I did a little cleaning tonight and came across my "treasure box"--stuff I have collected over the years, and for whatever reason I couldn't bear to throw away. I haven't gone through it in a long time, and it was cool. It's not a very big box, and it is an assortment of this and that--photos, notes, reports, test scores, and other things.
Here are some things I found and learned:
The first and only addition of "Kelly's Fantastic Journal" that was written when I was in 5th grade. It was an Enquirer like magazine with some pretty sensational stories and a Dear Abby like column. I was not very good at giving advice. My "advice" to a person complaining about their weight and wondering what to do about it: "don't look at your scale or lose weight." Apparently I always liked to write, but never took myself serious. I know I never considered it something I would do for a living until I hit my 30s.
I was thin in High School. This came as a surprise to me, because I always considered myself fat. When I looked at those pictures today, I saw something different for the first time. How weird is that? My whole life I thought I was fat when I actually wasn't. Maybe if I can change that perception, I can change the way I look at things now.
I( thought I did great on my S.A.T tests. I did not do as well as I thought I did, and my verbal scores sucked. I did much better in math. Is that OK for a writer? According to the tests, I also scored below average in mechanical and music--I think it was an opinion part of the test. Nothing has changed there.
My first choice as a college major was Psychology, and I wanted to get a Doctorate Degree. My second choice surprised me, because I completely forgot about it. I wanted to be a Fashion Designer. That is totally shocking to me now, because a Fashion Queen I am not. At all. Period.
My choices for colleges were Drexel in Philadelphia, Penn State, and the University of California, Los Angeles. I didn't get to any of them. Bummer. Especially the California one.

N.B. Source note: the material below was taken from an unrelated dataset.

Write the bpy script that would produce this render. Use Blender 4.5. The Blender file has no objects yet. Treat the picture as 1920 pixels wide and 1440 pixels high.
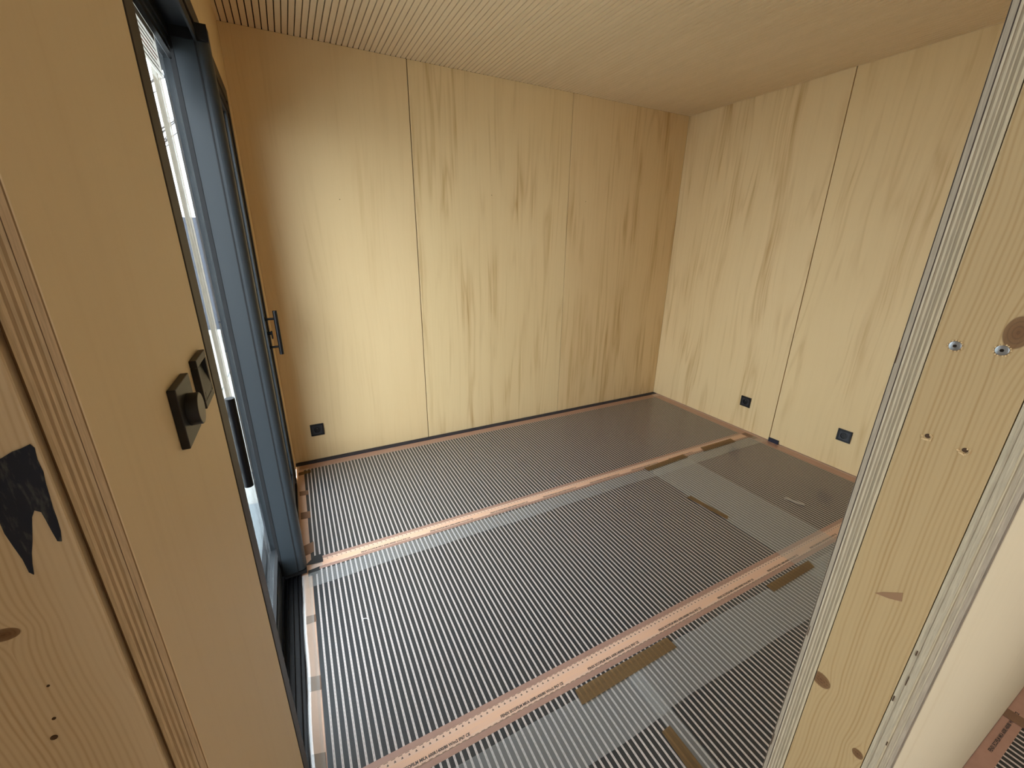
import bpy, math, random
from mathutils import Matrix, Vector

# ------------------------------------------------------------------ camera
S = bpy.context.scene
COL = S.collection
W, H = 3.2226, 2.4                      # room width, ceiling height
cam_d = bpy.data.cameras.new('camera'); cam = bpy.data.objects.new('camera', cam_d); COL.objects.link(cam)
cam_d.sensor_width = 36.0; cam_d.lens = 776.98 / 1920 * 36.0
cam_d.clip_start = 0.01; cam_d.clip_end = 200
Rr = Vector((0.888419, -0.458875, 0.012066)); Rd = Vector((-0.139726, -0.295372, -0.945110)); Rf = Vector((0.437252, 0.837967, -0.326530))
m = Matrix.Identity(4)
for i in range(3):
    m[i][0] = Rr[i]; m[i][1] = -Rd[i]; m[i][2] = -Rf[i]
m.translation = (0.146751, -2.817612, 1.421914)
cam.matrix_world = m
S.camera = cam
# ------------------------------------------------------------------ sky, exposure
world = bpy.data.worlds.new('overcast_sky'); S.world = world; world.use_nodes = True
bg = world.node_tree.nodes['Background']
bg.inputs['Color'].default_value = (0.88, 0.94, 1.0, 1); bg.inputs['Strength'].default_value = 2.2
S.view_settings.view_transform = 'Standard'; S.view_settings.look = 'None'
S.view_settings.exposure = 2.34; S.view_settings.gamma = 1.0
S.view_settings.use_curve_mapping = False
S.cycles.use_denoising = True
S.cycles.max_bounces = 12; S.cycles.diffuse_bounces = 8; S.cycles.glossy_bounces = 5; S.cycles.transparent_max_bounces = 24
S.cycles.caustics_reflective = False; S.cycles.caustics_refractive = False

def portal(name, loc, rot, sx, sy):
    l = bpy.data.lights.new(name, 'AREA'); l.shape = 'RECTANGLE'; l.size = sx; l.size_y = sy
    l.cycles.is_portal = True
    o = bpy.data.objects.new(name, l); COL.objects.link(o); o.location = loc; o.rotation_euler = rot
    return o
portal('daylight_portal', (-0.17, -1.098, 1.02), (0, -math.pi/2, 0), 2.0, 1.70)
portal('daylight_portal', (-0.31, -4.2, 1.4), (0, -math.pi/2, 0), 1.4, 1.2)

# ------------------------------------------------------------------ helpers
rnd = random.Random(4)
def srgb(r, g, b):
    f = lambda c: (c/255)/12.92 if c/255 <= 0.04045 else (((c/255)+0.055)/1.055)**2.4
    return (f(r), f(g), f(b), 1.0)

class NT:
    """small wrapper that writes node maths as python calls"""
    def __init__(self, name):
        self.mat = bpy.data.materials.new(name); self.mat.use_nodes = True
        self.t = self.mat.node_tree; self.t.nodes.clear()
        self.out = self.t.nodes.new('ShaderNodeOutputMaterial')
    def n(self, typ, **kw):
        x = self.t.nodes.new(typ)
        for k, v in kw.items(): setattr(x, k, v)
        return x
    def put(self, sock, v):
        if isinstance(v, bpy.types.NodeSocket): self.t.links.new(v, sock)
        elif v is not None: sock.default_value = v
    def m(self, op, a, b=None, c=None, clamp=False):
        x = self.n('ShaderNodeMath', operation=op); x.use_clamp = clamp
        self.put(x.inputs[0], a); self.put(x.inputs[1], b)
        if c is not None: self.put(x.inputs[2], c)
        return x.outputs[0]
    def pos(self):
        g = self.n('ShaderNodeNewGeometry'); s = self.n('ShaderNodeSeparateXYZ'); self.t.links.new(g.outputs['Position'], s.inputs[0]); return s.outputs
    def obj(self):
        g = self.n('ShaderNodeTexCoord'); s = self.n('ShaderNodeSeparateXYZ'); self.t.links.new(g.outputs['Object'], s.inputs[0]); return s.outputs
    def vec(self, x, y, z):
        c = self.n('ShaderNodeCombineXYZ'); self.put(c.inputs[0], x); self.put(c.inputs[1], y); self.put(c.inputs[2], z); return c.outputs[0]
    def noise(self, v, scale=1.0, detail=3.0, rough=0.5, dist=0.0):
        x = self.n('ShaderNodeTexNoise'); self.put(x.inputs['Vector'], v); x.inputs['Scale'].default_value = scale
        x.inputs['Detail'].default_value = detail; x.inputs['Roughness'].default_value = rough; x.inputs['Distortion'].default_value = dist
        return x.outputs['Fac']
    def ramp(self, f, stops):
        x = self.n('ShaderNodeValToRGB'); e = x.color_ramp.elements
        while len(e) < len(stops): e.new(0.5)
        for q, (p, c) in zip(e, stops):
            q.position = p; q.color = c if isinstance(c, tuple) else (c, c, c, 1)
        self.put(x.inputs[0], f); return x.outputs[0]
    def mix(self, f, a, b):
        x = self.n('ShaderNodeMix', data_type='RGBA'); self.put(x.inputs[0], f); self.put(x.inputs[6], a); self.put(x.inputs[7], b); return x.outputs[2]
    def band(self, v, lo, hi):
        return self.m('MULTIPLY', self.m('GREATER_THAN', v, lo), self.m('LESS_THAN', v, hi))
    def bsdf(self, color, rough=0.5, metal=0.0, spec=0.5, bump=None, bump_s=0.1, coat=0.0):
        b = self.n('ShaderNodeBsdfPrincipled')
        self.put(b.inputs['Base Color'], color); self.put(b.inputs['Roughness'], rough); self.put(b.inputs['Metallic'], metal)
        self.put(b.inputs['Specular IOR Level'], spec); self.put(b.inputs['Coat Weight'], coat); b.inputs['Coat Roughness'].default_value = 0.08
        if bump is not None:
            k = self.n('ShaderNodeBump'); k.inputs['Strength'].default_value = bump_s; k.inputs['Distance'].default_value = 0.002
            self.put(k.inputs['Height'], bump); self.t.links.new(k.outputs[0], b.inputs['Normal'])
        return b.outputs[0]
    def schlick(self, r0):
        """reflectance of a thin surface seen from either side"""
        g = self.n('ShaderNodeNewGeometry'); d = self.n('ShaderNodeVectorMath', operation='DOT_PRODUCT')
        self.t.links.new(g.outputs['Normal'], d.inputs[0]); self.t.links.new(g.outputs['Incoming'], d.inputs[1])
        q = self.m('SUBTRACT', 1.0, self.m('ABSOLUTE', d.outputs['Value']), clamp=True)
        return self.m('ADD', r0, self.m('MULTIPLY', self.m('POWER', q, 5.0), 1.0-r0))
    def done(self, sh):
        self.t.links.new(sh, self.out.inputs[0]); return self.mat

def plain(name, col, rough=0.5, metal=0.0, spec=0.5, var=0.06, scale=40.0):
    k = NT(name); p = k.obj(); f = k.noise(k.vec(p[0], p[1], p[2]), scale, 3)
    a = tuple(c*(1-var) for c in col[:3])+(1,); b = tuple(min(1, c*(1+var)) for c in col[:3])+(1,)
    return k.done(k.bsdf(k.mix(f, a, b), rough, metal, spec))

def veneer(name, axis, seed, streak=0.6, fine=0.5, light=(0.74, 0.60, 0.385), curve=1.0):
    """rotary-cut poplar plywood face, grain running up the wall"""
    k = NT(name); p = k.pos(); u = k.m('ADD', p[axis], seed*3.7); z = p[2]
    warp = k.noise(k.vec(k.m('MULTIPLY', u, 1.6), seed, k.m('MULTIPLY', z, 0.55)), 1.0, 2)
    uw = k.m('ADD', u, k.m('MULTIPLY', k.m('SUBTRACT', warp, 0.5), 0.16*curve))
    s1 = k.noise(k.vec(k.m('MULTIPLY', uw, 9.0), seed, k.m('MULTIPLY', z, 0.42)), 1.0, 3, 0.6)
    s2 = k.noise(k.vec(k.m('MULTIPLY', uw, 60.0), seed+2, k.m('MULTIPLY', z, 1.3)), 1.0, 3, 0.65)
    s3 = k.noise(k.vec(k.m('MULTIPLY', u, 420.0), seed+5, k.m('MULTIPLY', z, 9.0)), 1.0, 2)
    cl = k.noise(k.vec(k.m('MULTIPLY', u, 1.4), seed+9, k.m('MULTIPLY', z, 0.8)), 1.0, 2)
    mask = k.ramp(s1, [(0.52, 0.0), (0.585, 1.0), (0.70, 0.25)])
    lines = k.ramp(s2, [(0.50, 0.0), (0.60, 0.75), (0.72, 1.0)])
    fade = k.ramp(k.noise(k.vec(k.m('MULTIPLY', u, 7.0), seed+14, k.m('MULTIPLY', z, 1.5)), 1.0, 2), [(0.38, 0.0), (0.62, 1.0)])
    st = k.m('MULTIPLY', k.m('ADD', k.m('MULTIPLY', mask, 0.30), k.m('MULTIPLY', k.m('MULTIPLY', mask, lines), 0.6)), k.m('MULTIPLY', fade, streak), clamp=True)
    st = k.m('ADD', st, k.m('MULTIPLY', lines, 0.08*fine), clamp=True)
    s4 = k.noise(k.vec(k.m('MULTIPLY', uw, 5.5), seed+21, k.m('MULTIPLY', z, 0.36)), 1.0, 2.5, 0.55)
    rg = k.m('ABSOLUTE', k.m('SUBTRACT', k.m('FRACT', k.m('MULTIPLY', s4, 9.0)), 0.5))
    rg = k.m('MULTIPLY', k.ramp(rg, [(0.0, 1.0), (0.10, 0.55), (0.24, 0.0)]), k.ramp(fade, [(0.3, 0.15), (0.9, 1.0)]))
    st = k.m('ADD', st, k.m('MULTIPLY', rg, 0.46*streak), clamp=True)
    L = light+(1,); D = (light[0]*0.62, light[1]*0.50, light[2]*0.36, 1)
    c = k.mix(st, L, D)
    c = k.mix(k.m('MULTIPLY', k.ramp(cl, [(0.35, 0.0), (0.7, 1.0)]), 0.22), c, (light[0]*0.84, light[1]*0.78, light[2]*0.66, 1))
    c = k.mix(k.m('MULTIPLY', s3, 0.10), c, (light[0]*0.7, light[1]*0.66, light[2]*0.55, 1))
    return k.done(k.bsdf(c, 0.55, 0, 0.35, s3, 0.05))

def pine(name, axis, knots, seed=0.0, light=(0.50, 0.335, 0.15)):
    """planed softwood, grain up the stud, knots given as (u, z, ru, rz)"""
    k = NT(name); p = k.pos(); u = p[axis]; z = p[2]
    wob = k.noise(k.vec(seed, seed, k.m('MULTIPLY', z, 2.2)), 1.0, 2)
    wob2 = k.noise(k.vec(k.m('MULTIPLY', u, 14), seed, k.m('MULTIPLY', z, 5.0)), 1.0, 2)
    uu = k.m('ADD', u, k.m('ADD', k.m('MULTIPLY', wob, 0.03), k.m('MULTIPLY', wob2, 0.010)))
    kn = None; kring = None
    for (ku, kz, ru, rz) in knots:
        du = k.m('DIVIDE', k.m('SUBTRACT', u, ku), ru); dz = k.m('DIVIDE', k.m('SUBTRACT', z, kz), rz)
        d = k.m('SQRT', k.m('ADD', k.m('MULTIPLY', du, du), k.m('MULTIPLY', dz, dz)))
        push = k.m('MULTIPLY', k.m('POWER', 2.718, k.m('MULTIPLY', d, -0.7)), k.m('MULTIPLY', k.m('SIGN', du), 0.012))
        uu = k.m('SUBTRACT', uu, push)
        msk = k.ramp(d, [(0.0, 1.0), (0.90, 0.86), (1.0, 0.0)])
        rg = k.m('MULTIPLY', k.m('SINE', k.m('MULTIPLY', d, 22.0)), 0.5)
        kn = msk if kn is None else k.m('MAXIMUM', kn, msk)
        kring = rg if kring is None else k.m('ADD', kring, k.m('MULTIPLY', rg, msk))
    w = k.m('SINE', k.m('MULTIPLY', uu, 1350.0)); w = k.m('ADD', k.m('MULTIPLY', w, 0.5), 0.5)
    w = k.m('POWER', w, 2.0)
    big = k.noise(k.vec(k.m('MULTIPLY', uu, 95), seed, k.m('MULTIPLY', z, 1.5)), 1.0, 2)
    w = k.m('MULTIPLY', w, k.ramp(big, [(0.36, 0.10), (0.62, 1.0)]))
    fib = k.noise(k.vec(k.m('MULTIPLY', u, 900), seed, k.m('MULTIPLY', z, 14)), 1.0, 2)
    L = light+(1,); D = (light[0]*0.72, light[1]*0.62, light[2]*0.50, 1)
    c = k.mix(k.m('MULTIPLY', w, 0.75), L, D)
    c = k.mix(k.m('MULTIPLY', fib, 0.22), c, (light[0]*0.72, light[1]*0.66, light[2]*0.6, 1))
    if kn is not None:
        kc = k.mix(kring, (0.15, 0.075, 0.032, 1), (0.085, 0.04, 0.018, 1))
        c = k.mix(kn, c, kc)
    return k.done(k.bsdf(c, 0.5, 0, 0.35, w, 0.06))

def ply_edge(name, col, axis, seed, rough_dark=0.5):
    """raw edge of one veneer of the plywood, fibres and little voids along its length"""
    k = NT(name); p = k.pos(); z = p[2]
    f = k.noise(k.vec(k.m('MULTIPLY', p[0], 700), k.m('MULTIPLY', p[1], 700), k.m('MULTIPLY', z, 30)), 1.0, 3, 0.65)
    g = k.noise(k.vec(seed, k.m('MULTIPLY', k.m('ADD', p[0], p[1]), 260), k.m('MULTIPLY', z, 7)), 1.0, 3, 0.6)
    void = k.ramp(g, [(0.66, 0.0), (0.72, 1.0)])
    c = k.mix(f, tuple(x*0.55 for x in col[:3])+(1,), tuple(min(1, x*1.38) for x in col[:3])+(1,))
    c = k.mix(k.m('MULTIPLY', void, rough_dark), c, (0.05, 0.03, 0.018, 1))
    return k.done(k.bsdf(c, 0.75, 0, 0.2, f, 0.25))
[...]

I found some old letters, and the last known addresses of two former Pen Pals. One was from Israel and the other one was from Beverly Hills, CA (but she was originally from Israel). I visited the CA one when I was fourteen. I flew by myself all the way from Philadelphia to LAX alone when I was fourteen (1982), with a lay over in Dallas/Fort Worth. Was my mother nuts for letting me do this? I didn't think so then, but now that I have two fourteen year old girls, I think yes. There is no way my girls would be allowed to do this. My how times have changed. I wonder though if I can still get in touch with my Pen Pals. That would be fun to find out what they are up to now.
I loved to draw way back when, and I did well on my projects. All the reports I saved were quite colorful. I loved markers. My drawing skills weren't as good as I remember though. The important think though was the teacher didn't seem to notice. Teachers loved my art work until 10th grade. That's when I quit art because the teacher said something about my skills (or lack of).
If I had a choice of plain white paper or any other color I chose color.
Typewritten papers are not nearly as pretty as ones done on a computer--and my typing skills were no so good. Can we say white out?
I am so glad I save these silly things. It is fun to revisit the past and remember and be reminded of the person you once were, after all that is a big part of the person you are now.